GIVEN TASK: Go through the listing and copy every line word for word.

↓

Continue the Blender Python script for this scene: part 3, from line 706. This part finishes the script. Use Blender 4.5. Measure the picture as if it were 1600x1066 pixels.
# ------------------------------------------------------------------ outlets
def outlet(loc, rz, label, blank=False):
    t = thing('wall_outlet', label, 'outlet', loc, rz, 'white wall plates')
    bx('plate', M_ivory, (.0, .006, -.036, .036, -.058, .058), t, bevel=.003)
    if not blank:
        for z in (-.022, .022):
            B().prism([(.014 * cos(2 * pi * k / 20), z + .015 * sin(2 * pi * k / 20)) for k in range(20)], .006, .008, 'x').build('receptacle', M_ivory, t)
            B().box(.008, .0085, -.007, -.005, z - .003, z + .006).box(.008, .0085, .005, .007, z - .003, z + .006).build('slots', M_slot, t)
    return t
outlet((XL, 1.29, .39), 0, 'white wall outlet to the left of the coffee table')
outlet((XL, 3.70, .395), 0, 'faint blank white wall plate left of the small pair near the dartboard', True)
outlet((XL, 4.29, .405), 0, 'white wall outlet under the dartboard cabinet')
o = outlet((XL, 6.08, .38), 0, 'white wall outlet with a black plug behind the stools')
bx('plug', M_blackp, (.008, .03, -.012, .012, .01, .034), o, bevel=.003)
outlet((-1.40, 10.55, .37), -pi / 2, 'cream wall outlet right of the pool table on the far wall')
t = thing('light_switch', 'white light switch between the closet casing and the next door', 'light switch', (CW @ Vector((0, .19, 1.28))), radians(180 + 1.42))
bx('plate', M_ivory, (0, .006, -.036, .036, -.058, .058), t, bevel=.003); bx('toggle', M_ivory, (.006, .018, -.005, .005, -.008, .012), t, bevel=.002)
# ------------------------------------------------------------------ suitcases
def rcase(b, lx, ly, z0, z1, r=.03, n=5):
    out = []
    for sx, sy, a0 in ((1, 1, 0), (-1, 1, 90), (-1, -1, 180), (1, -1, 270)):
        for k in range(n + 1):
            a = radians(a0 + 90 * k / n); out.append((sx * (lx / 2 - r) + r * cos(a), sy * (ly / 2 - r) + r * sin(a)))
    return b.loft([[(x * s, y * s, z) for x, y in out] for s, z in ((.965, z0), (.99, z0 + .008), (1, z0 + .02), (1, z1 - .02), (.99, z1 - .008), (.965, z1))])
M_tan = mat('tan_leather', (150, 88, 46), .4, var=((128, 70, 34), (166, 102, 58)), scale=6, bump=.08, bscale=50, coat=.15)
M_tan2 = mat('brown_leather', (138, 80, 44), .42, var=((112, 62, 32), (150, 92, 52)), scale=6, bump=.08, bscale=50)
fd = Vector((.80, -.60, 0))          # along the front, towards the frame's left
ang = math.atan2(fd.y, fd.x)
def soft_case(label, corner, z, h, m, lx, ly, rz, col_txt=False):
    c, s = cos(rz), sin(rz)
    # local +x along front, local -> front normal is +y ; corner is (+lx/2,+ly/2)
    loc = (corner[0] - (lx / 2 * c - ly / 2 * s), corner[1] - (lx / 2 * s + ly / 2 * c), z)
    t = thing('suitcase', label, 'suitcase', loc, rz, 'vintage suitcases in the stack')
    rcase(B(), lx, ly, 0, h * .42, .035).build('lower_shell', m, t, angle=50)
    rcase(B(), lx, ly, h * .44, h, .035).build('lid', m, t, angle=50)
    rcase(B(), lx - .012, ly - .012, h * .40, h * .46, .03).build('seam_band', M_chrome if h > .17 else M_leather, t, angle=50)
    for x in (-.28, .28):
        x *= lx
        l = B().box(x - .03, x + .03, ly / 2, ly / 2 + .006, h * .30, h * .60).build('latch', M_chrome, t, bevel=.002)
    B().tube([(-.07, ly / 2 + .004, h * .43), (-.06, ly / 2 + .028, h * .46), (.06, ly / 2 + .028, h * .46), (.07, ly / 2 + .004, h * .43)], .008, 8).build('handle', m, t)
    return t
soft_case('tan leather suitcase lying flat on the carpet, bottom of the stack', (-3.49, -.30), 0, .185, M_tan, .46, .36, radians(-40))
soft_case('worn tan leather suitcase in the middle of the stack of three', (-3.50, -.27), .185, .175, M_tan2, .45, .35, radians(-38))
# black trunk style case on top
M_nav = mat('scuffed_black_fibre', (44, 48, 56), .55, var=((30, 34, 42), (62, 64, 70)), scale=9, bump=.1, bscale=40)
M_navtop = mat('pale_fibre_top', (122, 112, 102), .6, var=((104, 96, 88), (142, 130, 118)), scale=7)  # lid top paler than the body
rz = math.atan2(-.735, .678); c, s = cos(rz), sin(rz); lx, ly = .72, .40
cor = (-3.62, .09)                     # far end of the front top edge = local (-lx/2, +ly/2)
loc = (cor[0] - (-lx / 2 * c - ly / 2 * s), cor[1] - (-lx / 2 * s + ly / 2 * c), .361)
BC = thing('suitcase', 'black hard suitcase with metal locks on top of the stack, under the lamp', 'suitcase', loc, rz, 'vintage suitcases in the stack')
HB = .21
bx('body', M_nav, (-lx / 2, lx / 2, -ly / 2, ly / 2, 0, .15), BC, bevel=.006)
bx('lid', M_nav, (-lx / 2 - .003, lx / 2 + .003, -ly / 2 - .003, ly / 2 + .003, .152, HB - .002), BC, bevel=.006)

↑

WRITTEN RESPONSE:
Continue the Blender Python script for this scene: part 3, from line 706. This part finishes the script. Use Blender 4.5. Measure the picture as if it were 1600x1066 pixels.
# ------------------------------------------------------------------ outlets
def outlet(loc, rz, label, blank=False):
    t = thing('wall_outlet', label, 'outlet', loc, rz, 'white wall plates')
    bx('plate', M_ivory, (.0, .006, -.036, .036, -.058, .058), t, bevel=.003)
    if not blank:
        for z in (-.022, .022):
            B().prism([(.014 * cos(2 * pi * k / 20), z + .015 * sin(2 * pi * k / 20)) for k in range(20)], .006, .008, 'x').build('receptacle', M_ivory, t)
            B().box(.008, .0085, -.007, -.005, z - .003, z + .006).box(.008, .0085, .005, .007, z - .003, z + .006).build('slots', M_slot, t)
    return t
outlet((XL, 1.29, .39), 0, 'white wall outlet to the left of the coffee table')
outlet((XL, 3.70, .395), 0, 'faint blank white wall plate left of the small pair near the dartboard', True)
outlet((XL, 4.29, .405), 0, 'white wall outlet under the dartboard cabinet')
o = outlet((XL, 6.08, .38), 0, 'white wall outlet with a black plug behind the stools')
bx('plug', M_blackp, (.008, .03, -.012, .012, .01, .034), o, bevel=.003)
outlet((-1.40, 10.55, .37), -pi / 2, 'cream wall outlet right of the pool table on the far wall')
t = thing('light_switch', 'white light switch between the closet casing and the next door', 'light switch', (CW @ Vector((0, .19, 1.28))), radians(180 + 1.42))
bx('plate', M_ivory, (0, .006, -.036, .036, -.058, .058), t, bevel=.003); bx('toggle', M_ivory, (.006, .018, -.005, .005, -.008, .012), t, bevel=.002)
# ------------------------------------------------------------------ suitcases
def rcase(b, lx, ly, z0, z1, r=.03, n=5):
    out = []
    for sx, sy, a0 in ((1, 1, 0), (-1, 1, 90), (-1, -1, 180), (1, -1, 270)):
        for k in range(n + 1):
            a = radians(a0 + 90 * k / n); out.append((sx * (lx / 2 - r) + r * cos(a), sy * (ly / 2 - r) + r * sin(a)))
    return b.loft([[(x * s, y * s, z) for x, y in out] for s, z in ((.965, z0), (.99, z0 + .008), (1, z0 + .02), (1, z1 - .02), (.99, z1 - .008), (.965, z1))])
M_tan = mat('tan_leather', (150, 88, 46), .4, var=((128, 70, 34), (166, 102, 58)), scale=6, bump=.08, bscale=50, coat=.15)
M_tan2 = mat('brown_leather', (138, 80, 44), .42, var=((112, 62, 32), (150, 92, 52)), scale=6, bump=.08, bscale=50)
fd = Vector((.80, -.60, 0))          # along the front, towards the frame's left
ang = math.atan2(fd.y, fd.x)
def soft_case(label, corner, z, h, m, lx, ly, rz, col_txt=False):
    c, s = cos(rz), sin(rz)
    # local +x along front, local -> front normal is +y ; corner is (+lx/2,+ly/2)
    loc = (corner[0] - (lx / 2 * c - ly / 2 * s), corner[1] - (lx / 2 * s + ly / 2 * c), z)
    t = thing('suitcase', label, 'suitcase', loc, rz, 'vintage suitcases in the stack')
    rcase(B(), lx, ly, 0, h * .42, .035).build('lower_shell', m, t, angle=50)
    rcase(B(), lx, ly, h * .44, h, .035).build('lid', m, t, angle=50)
    rcase(B(), lx - .012, ly - .012, h * .40, h * .46, .03).build('seam_band', M_chrome if h > .17 else M_leather, t, angle=50)
    for x in (-.28, .28):
        x *= lx
        l = B().box(x - .03, x + .03, ly / 2, ly / 2 + .006, h * .30, h * .60).build('latch', M_chrome, t, bevel=.002)
    B().tube([(-.07, ly / 2 + .004, h * .43), (-.06, ly / 2 + .028, h * .46), (.06, ly / 2 + .028, h * .46), (.07, ly / 2 + .004, h * .43)], .008, 8).build('handle', m, t)
    return t
soft_case('tan leather suitcase lying flat on the carpet, bottom of the stack', (-3.49, -.30), 0, .185, M_tan, .46, .36, radians(-40))
soft_case('worn tan leather suitcase in the middle of the stack of three', (-3.50, -.27), .185, .175, M_tan2, .45, .35, radians(-38))
# black trunk style case on top
M_nav = mat('scuffed_black_fibre', (44, 48, 56), .55, var=((30, 34, 42), (62, 64, 70)), scale=9, bump=.1, bscale=40)
M_navtop = mat('pale_fibre_top', (122, 112, 102), .6, var=((104, 96, 88), (142, 130, 118)), scale=7)  # lid top paler than the body
rz = math.atan2(-.735, .678); c, s = cos(rz), sin(rz); lx, ly = .72, .40
cor = (-3.62, .09)                     # far end of the front top edge = local (-lx/2, +ly/2)
loc = (cor[0] - (-lx / 2 * c - ly / 2 * s), cor[1] - (-lx / 2 * s + ly / 2 * c), .361)
BC = thing('suitcase', 'black hard suitcase with metal locks on top of the stack, under the lamp', 'suitcase', loc, rz, 'vintage suitcases in the stack')
HB = .21
bx('body', M_nav, (-lx / 2, lx / 2, -ly / 2, ly / 2, 0, .15), BC, bevel=.006)
bx('lid', M_nav, (-lx / 2 - .003, lx / 2 + .003, -ly / 2 - .003, ly / 2 + .003, .152, HB - .002), BC, bevel=.006)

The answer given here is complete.